В Ливурне я увидел первую итальянскую народную стражу — чивику, il popolo armato. Люди, одетые в блузах и куртках, во фраках и пальто, с перевязью через плечо, с ружьем и с кокардой на шляпе или фуражке, занимали все посты. — В этом зрелище есть нечто чрезвычайно совершеннолетнее. Национальная гвардия в мундире — не армия, но и не граждане. — Чивика в блузе и сертуке — остается мирным гражданином, оберегающим иногда общественный порядок, никогда не враждебной народу; а впрочем, мне даже сделалось больно, когда я вздумал о страданиях грибоедовского Сергея Сергеевича, так любившего форменные отлички, в мундирах выпушки, погончики, петлички. — В Ливурне случилось дни за два до моего приезда забавное происшествие. Полиция, — хотя тосканская полиция всегда была скромнее, нежели во всей Италии, — обиженная реформами, а более всего учреждением чивики, которая обрезала их круг деятельности, бросилась в решительную оппозицию. Между прочим, им хотелось замарать, компрометировать чивику; для этого полиция стала подкупать разных мерзавцев, чтоб они ночью старались завязывать драки и шум с патрулями чивики. В одну ночь игра зашла несколько дальше программы, один из плутов ударил капрала ножом, да так ловко или так неловко — что тот упал и умер; убийцу схватили и свели в тюрьму — — -разнесся слух, что его хотели поскорее казнить, чтоб скрыть семейные тайны о подкупе, — народ привел священника к тюрьме, велел колодника подвести к окну и заставил его каяться; испуганный, что ли, или тронутый, но дело в том, что преступник рассказал
257
все, чивика отправилась арестовать сообщников, и когда они поймали двух, трех, остальные, т. е. вся полиция бросилась в вагоны и ускакала в Емполи. Город остался совершенно без начальства, и притом в удивительном порядке — чивика исполняла все полицейские обязанности. — При этом не следует забывать, что муниципальная жизнь, привычка распоряжаться городскими делами, унаследованная и от древнего мира и от средних веков, — поразительны в Италии; это такой великий, такой полный будущего элемент, который не умели и не могли подавить ни папы, ни тедески.

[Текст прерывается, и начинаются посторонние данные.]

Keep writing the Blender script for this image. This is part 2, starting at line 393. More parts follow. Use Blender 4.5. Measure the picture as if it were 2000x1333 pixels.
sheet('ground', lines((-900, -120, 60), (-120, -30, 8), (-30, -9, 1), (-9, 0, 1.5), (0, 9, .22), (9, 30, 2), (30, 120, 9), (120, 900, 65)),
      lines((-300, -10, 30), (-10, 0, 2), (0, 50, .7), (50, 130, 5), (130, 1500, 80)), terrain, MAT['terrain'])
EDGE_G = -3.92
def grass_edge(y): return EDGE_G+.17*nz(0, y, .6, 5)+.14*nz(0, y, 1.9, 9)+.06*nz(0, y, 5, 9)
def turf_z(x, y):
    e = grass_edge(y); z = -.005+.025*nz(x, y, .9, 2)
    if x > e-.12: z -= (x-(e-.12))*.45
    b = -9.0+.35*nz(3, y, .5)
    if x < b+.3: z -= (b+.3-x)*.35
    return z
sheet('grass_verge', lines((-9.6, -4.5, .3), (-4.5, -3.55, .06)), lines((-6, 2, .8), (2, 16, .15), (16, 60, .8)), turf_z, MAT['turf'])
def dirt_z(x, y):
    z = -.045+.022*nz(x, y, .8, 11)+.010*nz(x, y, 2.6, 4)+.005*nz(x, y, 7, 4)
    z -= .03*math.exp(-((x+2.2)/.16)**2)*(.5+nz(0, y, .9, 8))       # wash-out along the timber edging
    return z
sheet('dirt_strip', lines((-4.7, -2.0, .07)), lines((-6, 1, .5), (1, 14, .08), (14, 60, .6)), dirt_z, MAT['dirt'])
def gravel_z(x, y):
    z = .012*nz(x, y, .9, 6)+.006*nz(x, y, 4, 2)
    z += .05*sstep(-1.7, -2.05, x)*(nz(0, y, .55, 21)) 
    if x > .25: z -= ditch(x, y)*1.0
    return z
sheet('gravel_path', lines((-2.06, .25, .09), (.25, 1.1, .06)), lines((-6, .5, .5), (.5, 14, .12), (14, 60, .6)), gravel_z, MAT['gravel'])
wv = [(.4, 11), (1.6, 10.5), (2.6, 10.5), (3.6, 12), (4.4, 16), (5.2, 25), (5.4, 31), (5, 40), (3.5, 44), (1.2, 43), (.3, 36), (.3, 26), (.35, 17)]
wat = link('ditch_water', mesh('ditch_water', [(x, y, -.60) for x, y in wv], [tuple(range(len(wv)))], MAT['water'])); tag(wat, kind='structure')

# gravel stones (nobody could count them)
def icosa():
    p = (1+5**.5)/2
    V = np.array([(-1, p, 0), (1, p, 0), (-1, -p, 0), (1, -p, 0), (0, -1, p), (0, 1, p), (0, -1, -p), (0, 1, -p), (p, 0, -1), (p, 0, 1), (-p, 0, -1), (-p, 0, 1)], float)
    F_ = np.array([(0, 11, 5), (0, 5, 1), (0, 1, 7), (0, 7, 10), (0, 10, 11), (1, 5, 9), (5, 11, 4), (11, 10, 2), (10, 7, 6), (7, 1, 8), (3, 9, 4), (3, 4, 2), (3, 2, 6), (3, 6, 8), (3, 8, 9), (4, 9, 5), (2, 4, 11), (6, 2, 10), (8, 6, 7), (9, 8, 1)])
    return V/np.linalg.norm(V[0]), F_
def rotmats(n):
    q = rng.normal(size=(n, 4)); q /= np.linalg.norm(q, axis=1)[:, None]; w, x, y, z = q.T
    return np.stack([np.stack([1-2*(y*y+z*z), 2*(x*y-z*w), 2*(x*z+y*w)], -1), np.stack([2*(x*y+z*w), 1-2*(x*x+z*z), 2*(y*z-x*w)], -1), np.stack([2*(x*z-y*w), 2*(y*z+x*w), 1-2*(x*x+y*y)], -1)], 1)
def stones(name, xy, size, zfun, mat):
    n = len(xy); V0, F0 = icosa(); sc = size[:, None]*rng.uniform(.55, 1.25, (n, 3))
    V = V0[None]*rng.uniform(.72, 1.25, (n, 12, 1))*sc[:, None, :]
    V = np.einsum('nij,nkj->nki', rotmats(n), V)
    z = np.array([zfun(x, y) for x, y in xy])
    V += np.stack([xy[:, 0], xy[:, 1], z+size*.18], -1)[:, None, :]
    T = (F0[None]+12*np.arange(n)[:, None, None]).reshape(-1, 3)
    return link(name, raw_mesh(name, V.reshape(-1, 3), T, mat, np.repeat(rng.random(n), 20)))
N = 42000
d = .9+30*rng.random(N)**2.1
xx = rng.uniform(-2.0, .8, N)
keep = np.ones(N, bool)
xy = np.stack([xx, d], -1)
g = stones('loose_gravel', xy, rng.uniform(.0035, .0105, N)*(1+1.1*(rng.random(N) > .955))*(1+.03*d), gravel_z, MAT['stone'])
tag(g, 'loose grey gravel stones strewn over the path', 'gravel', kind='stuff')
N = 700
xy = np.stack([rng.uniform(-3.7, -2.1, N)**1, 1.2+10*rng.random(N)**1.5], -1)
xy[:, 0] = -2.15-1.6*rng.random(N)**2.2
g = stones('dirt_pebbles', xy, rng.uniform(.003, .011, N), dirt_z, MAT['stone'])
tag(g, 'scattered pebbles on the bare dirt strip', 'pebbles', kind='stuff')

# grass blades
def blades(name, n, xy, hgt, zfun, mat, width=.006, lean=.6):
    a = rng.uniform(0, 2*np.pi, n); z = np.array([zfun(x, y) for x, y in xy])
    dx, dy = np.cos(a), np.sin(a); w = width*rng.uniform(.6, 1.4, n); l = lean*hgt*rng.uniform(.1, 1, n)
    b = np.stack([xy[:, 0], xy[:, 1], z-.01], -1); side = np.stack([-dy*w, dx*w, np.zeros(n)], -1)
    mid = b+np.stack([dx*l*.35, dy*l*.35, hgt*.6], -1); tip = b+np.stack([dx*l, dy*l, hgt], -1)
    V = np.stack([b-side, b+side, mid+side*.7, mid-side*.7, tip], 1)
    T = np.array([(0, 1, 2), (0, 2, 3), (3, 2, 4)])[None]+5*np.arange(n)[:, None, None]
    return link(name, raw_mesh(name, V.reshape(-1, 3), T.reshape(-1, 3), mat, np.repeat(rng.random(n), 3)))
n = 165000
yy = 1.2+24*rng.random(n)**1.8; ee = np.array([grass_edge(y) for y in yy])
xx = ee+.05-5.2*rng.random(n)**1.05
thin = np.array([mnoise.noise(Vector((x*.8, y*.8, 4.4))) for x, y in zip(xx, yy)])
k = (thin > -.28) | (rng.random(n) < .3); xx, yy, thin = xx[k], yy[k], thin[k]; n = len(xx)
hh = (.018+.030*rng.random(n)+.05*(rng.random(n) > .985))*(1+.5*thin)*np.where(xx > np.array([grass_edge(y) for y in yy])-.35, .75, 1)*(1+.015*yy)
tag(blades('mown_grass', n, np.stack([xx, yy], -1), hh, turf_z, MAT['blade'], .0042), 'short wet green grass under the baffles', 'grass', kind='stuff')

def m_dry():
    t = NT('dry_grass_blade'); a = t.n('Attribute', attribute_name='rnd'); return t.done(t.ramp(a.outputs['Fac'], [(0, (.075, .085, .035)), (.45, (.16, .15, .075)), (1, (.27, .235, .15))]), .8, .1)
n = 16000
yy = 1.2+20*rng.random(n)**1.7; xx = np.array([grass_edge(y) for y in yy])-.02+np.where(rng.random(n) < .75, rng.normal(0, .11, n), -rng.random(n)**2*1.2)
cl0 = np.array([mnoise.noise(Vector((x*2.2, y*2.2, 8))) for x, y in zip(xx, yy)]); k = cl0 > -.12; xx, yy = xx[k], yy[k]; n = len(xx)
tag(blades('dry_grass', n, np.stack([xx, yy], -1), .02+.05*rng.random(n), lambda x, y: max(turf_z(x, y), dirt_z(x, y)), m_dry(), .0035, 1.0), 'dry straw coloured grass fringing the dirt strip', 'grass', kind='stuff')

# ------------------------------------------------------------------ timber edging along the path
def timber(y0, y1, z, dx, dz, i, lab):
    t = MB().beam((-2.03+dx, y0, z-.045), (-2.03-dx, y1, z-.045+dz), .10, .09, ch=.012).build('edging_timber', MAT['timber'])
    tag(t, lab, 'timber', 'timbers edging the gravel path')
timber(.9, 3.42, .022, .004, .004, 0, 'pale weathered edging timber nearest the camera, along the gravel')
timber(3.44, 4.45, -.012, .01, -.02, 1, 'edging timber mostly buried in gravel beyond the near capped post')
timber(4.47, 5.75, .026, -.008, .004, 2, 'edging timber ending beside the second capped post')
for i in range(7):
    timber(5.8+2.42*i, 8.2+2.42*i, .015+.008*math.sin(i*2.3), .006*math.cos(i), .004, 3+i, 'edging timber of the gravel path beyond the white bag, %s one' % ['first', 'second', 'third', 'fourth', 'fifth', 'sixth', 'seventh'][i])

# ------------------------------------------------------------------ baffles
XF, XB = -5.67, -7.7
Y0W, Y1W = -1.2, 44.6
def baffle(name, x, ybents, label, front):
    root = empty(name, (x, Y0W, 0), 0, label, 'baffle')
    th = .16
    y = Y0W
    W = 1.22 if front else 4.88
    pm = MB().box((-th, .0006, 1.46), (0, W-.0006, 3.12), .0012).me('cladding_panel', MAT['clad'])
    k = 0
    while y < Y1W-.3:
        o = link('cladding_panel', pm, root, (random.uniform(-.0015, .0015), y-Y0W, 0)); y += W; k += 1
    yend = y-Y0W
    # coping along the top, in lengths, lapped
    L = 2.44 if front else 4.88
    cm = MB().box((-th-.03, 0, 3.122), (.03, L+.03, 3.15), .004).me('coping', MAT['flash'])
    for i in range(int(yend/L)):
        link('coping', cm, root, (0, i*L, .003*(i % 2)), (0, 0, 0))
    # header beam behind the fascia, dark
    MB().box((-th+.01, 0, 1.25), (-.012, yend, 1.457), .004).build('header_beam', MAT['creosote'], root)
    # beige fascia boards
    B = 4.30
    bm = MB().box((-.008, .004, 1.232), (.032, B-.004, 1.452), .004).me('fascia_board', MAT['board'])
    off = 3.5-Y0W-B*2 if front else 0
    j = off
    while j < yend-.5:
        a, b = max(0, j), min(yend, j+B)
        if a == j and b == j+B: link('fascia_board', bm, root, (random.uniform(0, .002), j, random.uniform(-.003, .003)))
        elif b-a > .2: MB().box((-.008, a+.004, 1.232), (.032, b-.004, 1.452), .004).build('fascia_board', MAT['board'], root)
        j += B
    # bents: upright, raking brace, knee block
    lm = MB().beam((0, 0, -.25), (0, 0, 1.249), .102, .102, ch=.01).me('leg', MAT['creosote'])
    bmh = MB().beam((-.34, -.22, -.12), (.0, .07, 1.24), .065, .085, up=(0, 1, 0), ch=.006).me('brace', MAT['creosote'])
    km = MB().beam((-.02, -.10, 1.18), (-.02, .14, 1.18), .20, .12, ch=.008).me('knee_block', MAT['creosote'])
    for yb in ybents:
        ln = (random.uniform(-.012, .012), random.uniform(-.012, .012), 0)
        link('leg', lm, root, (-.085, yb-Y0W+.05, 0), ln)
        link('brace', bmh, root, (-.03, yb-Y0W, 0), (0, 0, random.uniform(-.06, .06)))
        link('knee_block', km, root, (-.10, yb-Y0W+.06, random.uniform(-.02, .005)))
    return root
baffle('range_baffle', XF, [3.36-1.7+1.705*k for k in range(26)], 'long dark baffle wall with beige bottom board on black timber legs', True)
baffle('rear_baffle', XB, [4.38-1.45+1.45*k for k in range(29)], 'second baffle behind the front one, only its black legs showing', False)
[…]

Гнет, лежавший на Италии, почти никогда не касался до коммунальных и чисто городских прав, он подавлял политическую жизнь,
общегосударственное развитие ее, подавлял общие мысли и новую цивилизацию, но до сильно сложенных и замкнутых индивидуальностей городских он не касался — особенно в Тоскане и папских владениях. Напротив, власть старалась их поддерживать в исключительности и отчуждении от всего за стенами города; наконец, она их поддерживала потому, что легче было вести дела, имея коммунальную жизнь за себя. — Города, пользуясь этим, не отвыкли управляться сами собою. —
В Тоскане сильное политическое движение, жители этой полосы Италии образованнее прочих итальянцев. Вы знаете, что еще до Французской революции Тоскана уже имела довольно свободные учреждения и даже конституцию, которой не умела пользоваться. До австрийской династии Тоскана менее своих соседей пострадала от вековых бедствий Италии — это какой-то береженый сад ее. Теперь все от мала до велика занимаются политикой, везде платки с патриотическими надписями, карикатуры, стихи. Лодочник, который меня вез из Ливурны на пароход, толковал о необходимости присоединения Миссы и Каррары к Тоскане, потом стал рассказывать проделки иезуитов, сильно выражаясь насчет почтенных братий, а когда я, вспомнив свое православие, не счел нужным особенно их защищать, тогда он со мной совершенно подружился и вдруг схватил меня за руку и с довольным лицом указал мне на борт лодки — там было грубо и косо вырезано: «Viva Gioberti е l’indipendenza!»255[255] — Во Флоренции мы не были, оставили ее для обратного пути.
Тридцатого ноября приехали мы в Рим.